When is the right time to select a source code control tool?


If you’re about to start a new project it’s a good time to consider what version control solution you’re going to use.-- Article discussing TFS vs Git
I read the above statement in an article recently and my brain threw an exception when it parsed it. You know how that works. You're scanning along the text and all of a sudden, half a paragraph later, an interrupt is raised "Wait, did I really just read that?" You stop and go back over it.

There are plenty of articles covering how to choose a source code control tool. Many places compare and contrast all the options,[1] both open and close sourced. You can find articles that discuss the pros and cons of distributed VCSs vs centralized ones. However, I don't recall ever seeing one about when to choose one. The following is my opinion on this seemingly under-discussed topic.

The quote above is one of many similar statements I've seen over the years. It wouldn't surprise me if many project startup policies include choice of VCS as one of their bullet points. So, I'm not picking on this particular article, it just presents some common wisdom that I don't consider all that wise and I'm using it as a jumping off point to open the discussion.
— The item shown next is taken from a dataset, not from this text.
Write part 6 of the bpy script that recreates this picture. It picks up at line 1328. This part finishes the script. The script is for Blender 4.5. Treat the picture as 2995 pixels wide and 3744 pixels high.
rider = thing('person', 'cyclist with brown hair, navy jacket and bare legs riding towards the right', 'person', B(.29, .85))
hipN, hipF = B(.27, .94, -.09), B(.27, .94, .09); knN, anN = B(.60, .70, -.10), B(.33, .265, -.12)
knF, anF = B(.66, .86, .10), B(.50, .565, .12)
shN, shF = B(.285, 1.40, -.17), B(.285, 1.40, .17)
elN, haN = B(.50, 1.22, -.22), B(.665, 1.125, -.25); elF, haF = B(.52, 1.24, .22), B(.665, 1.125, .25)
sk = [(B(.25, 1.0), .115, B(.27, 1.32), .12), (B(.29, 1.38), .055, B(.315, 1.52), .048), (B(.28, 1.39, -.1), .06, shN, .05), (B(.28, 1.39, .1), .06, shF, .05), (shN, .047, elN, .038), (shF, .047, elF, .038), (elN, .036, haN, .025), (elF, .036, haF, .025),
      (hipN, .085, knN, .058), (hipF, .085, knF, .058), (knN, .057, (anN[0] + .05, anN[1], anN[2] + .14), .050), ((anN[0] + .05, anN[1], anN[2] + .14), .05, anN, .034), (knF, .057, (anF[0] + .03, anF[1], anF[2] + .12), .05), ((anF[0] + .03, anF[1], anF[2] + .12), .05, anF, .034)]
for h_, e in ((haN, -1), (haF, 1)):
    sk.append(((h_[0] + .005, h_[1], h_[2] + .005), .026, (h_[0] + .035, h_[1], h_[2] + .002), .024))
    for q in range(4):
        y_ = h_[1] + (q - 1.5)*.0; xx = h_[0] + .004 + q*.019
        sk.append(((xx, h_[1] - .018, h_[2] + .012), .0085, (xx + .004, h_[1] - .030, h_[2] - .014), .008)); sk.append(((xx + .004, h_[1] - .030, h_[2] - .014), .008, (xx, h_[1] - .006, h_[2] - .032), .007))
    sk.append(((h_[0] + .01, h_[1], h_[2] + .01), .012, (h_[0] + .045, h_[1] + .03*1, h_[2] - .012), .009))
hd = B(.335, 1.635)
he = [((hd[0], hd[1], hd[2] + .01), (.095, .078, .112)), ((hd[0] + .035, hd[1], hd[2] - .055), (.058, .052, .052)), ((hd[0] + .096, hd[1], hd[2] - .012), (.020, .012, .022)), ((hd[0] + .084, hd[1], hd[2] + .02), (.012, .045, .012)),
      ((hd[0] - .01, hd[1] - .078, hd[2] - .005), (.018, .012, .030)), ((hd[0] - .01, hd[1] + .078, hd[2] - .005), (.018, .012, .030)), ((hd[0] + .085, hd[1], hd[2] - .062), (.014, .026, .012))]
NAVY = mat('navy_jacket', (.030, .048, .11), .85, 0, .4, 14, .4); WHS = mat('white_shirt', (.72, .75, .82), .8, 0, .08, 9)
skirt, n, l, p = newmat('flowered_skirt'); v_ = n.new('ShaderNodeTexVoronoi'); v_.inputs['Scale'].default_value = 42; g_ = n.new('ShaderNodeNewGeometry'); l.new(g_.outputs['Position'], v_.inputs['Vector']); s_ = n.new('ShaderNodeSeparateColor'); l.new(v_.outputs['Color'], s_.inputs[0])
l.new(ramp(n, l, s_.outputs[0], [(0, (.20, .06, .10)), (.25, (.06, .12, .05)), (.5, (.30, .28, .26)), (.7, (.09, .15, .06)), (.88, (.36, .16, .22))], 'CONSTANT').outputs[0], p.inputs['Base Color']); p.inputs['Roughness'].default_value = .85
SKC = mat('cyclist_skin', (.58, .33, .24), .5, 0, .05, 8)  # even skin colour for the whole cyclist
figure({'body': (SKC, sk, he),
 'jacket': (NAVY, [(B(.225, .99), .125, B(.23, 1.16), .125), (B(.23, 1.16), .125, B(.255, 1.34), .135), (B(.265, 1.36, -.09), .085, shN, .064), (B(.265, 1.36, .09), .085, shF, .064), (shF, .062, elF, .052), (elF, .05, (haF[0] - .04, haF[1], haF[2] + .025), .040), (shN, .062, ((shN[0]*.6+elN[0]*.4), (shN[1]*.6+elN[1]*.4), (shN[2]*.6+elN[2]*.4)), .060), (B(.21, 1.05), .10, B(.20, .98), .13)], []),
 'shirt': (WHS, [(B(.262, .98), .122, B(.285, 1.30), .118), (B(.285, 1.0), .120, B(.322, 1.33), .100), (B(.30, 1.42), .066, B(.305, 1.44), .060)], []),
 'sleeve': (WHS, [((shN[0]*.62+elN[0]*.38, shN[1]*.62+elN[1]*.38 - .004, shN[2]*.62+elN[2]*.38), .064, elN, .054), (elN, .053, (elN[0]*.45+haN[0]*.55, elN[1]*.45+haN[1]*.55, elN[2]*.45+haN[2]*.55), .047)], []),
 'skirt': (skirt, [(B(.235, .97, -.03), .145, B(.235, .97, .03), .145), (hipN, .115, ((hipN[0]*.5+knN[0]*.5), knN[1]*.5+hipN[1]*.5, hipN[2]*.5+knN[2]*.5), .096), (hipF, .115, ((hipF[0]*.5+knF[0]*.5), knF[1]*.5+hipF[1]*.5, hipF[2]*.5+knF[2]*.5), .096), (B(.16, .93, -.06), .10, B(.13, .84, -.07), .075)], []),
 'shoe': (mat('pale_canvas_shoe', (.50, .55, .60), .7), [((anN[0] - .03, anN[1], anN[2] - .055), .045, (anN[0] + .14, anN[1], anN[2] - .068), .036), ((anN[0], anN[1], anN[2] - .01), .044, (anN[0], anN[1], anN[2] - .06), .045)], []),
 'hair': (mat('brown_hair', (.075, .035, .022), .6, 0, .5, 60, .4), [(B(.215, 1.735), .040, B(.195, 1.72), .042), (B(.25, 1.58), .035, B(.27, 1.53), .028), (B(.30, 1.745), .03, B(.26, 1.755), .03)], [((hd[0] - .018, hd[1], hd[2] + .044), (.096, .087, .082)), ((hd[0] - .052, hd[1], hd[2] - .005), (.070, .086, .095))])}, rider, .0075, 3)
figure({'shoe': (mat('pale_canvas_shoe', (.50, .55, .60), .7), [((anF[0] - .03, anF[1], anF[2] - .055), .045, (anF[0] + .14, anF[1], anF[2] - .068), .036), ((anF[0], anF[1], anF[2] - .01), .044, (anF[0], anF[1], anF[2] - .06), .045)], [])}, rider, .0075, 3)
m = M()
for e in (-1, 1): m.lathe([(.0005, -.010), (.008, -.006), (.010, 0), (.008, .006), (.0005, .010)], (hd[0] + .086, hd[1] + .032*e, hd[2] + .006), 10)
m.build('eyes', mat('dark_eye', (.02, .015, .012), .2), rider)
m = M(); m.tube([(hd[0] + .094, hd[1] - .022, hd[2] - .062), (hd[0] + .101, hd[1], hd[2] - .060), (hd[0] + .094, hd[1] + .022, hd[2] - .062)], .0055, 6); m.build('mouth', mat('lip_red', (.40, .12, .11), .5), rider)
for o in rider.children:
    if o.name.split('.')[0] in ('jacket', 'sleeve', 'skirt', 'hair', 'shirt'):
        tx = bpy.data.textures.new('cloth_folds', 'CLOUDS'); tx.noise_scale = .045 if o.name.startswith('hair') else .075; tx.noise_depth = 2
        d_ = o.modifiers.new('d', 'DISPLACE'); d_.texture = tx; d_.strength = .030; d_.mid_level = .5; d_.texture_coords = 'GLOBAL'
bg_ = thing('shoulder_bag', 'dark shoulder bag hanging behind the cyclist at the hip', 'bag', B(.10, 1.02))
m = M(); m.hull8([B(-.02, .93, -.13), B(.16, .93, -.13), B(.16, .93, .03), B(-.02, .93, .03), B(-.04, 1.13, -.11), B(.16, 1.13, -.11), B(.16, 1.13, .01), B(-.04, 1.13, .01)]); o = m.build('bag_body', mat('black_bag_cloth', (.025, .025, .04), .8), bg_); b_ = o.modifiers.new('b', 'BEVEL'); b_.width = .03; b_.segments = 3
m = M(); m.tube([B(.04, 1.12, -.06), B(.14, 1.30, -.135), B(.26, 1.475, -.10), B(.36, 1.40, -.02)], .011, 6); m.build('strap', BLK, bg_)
First some context. Most of my career has been in developing shrink wrap software. The projects I work on are small parts of larger products that in turn are one of many that make up a company's product line.

The VCS contains vital enterprise assets. It should contain everything needed to build the current products for a company: the source code, build scripts, installer scripts, developer environment configuration scripts. It should also contain all the supporting documentation for users, both external and internal. Because it maintains versions of all these files, it also contains metadata about all them. It tracks who changed what, when and, if good change set notes are used, why. It may also be linked to an issue tracker, putting those changes in a larger context than just the source code. There may be a CRM system that gets linked to it. It is one piece of a larger whole.

For a development group to start a new project and consider what VCS they're going to use is like the accounting department opening a new checking account and considering what accounting package they're going to track the transactions in. The accounting department will have an existing system in place that tracks more than simple checking registry entries. They would not change this just for a single account. In the same way, the development group should have existing systems in place to handle not just VCS but all the support systems that surround a project. They should keep all the projects in the same ecosystem.

Keeping everything in one place does a number of things. It decreases startup time; there's one less decision to make. It reduces training; developer's don't need to become proficient in yet another tool. It eliminates confusion about "where do I go to get X?" It enhances cohesion among projects; it's easier to share code that may be common. It reduces maintenance costs; there's one less server that needs to be provisioned, integrated, maintained, backed up, and so on.

In my opinion, choice of VCS is something that should be done long before any particular project starts and should not be within the purview of any single project. So, when I read something that says a new project is a good time to choose a version control system, by initial, totally biased reaction is to scream "NO!"[2]


1. And in fact that was the focus of the above article.
2. And the same could be said, to varying degrees, of any software project support tool, be it VCS as discussed here or issue tracking or process control or documentation tools or build tools or UI widget libraries or IDEs or -- the list can go on and on.